» **Written problem**
Read the material below and count the lines holding the string "objects". Give that count with nothing added.

[Rows from a 3D scene dataset]
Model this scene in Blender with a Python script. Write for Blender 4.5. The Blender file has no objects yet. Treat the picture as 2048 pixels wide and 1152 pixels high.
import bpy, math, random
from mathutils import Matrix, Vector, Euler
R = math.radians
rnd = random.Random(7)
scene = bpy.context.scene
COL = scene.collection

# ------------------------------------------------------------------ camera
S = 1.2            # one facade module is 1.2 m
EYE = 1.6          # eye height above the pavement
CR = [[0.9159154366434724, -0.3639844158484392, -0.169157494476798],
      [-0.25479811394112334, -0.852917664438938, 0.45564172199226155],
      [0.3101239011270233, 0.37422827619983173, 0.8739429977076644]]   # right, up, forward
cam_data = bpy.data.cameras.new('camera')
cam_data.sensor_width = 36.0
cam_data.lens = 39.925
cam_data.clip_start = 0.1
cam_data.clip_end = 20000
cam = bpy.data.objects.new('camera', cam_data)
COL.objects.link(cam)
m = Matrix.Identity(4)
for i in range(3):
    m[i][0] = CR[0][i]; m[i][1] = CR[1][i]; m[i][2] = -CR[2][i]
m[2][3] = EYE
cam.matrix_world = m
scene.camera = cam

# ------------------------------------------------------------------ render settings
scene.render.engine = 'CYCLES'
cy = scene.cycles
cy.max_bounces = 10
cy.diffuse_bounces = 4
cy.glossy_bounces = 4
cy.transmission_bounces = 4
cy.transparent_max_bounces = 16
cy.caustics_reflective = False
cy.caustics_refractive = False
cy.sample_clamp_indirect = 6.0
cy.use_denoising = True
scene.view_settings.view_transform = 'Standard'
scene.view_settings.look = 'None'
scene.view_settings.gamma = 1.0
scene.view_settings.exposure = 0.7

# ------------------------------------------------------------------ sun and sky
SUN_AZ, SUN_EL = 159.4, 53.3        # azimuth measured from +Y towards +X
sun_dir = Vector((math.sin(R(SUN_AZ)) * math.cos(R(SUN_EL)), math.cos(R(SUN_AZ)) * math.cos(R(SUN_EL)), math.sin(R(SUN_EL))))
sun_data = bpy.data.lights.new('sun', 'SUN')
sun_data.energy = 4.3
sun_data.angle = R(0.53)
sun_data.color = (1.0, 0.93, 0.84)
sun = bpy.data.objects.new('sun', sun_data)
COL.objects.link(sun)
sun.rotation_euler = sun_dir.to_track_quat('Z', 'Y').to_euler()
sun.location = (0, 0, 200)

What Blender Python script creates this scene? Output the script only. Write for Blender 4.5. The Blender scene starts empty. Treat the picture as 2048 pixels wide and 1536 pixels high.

» **Exercise result**
5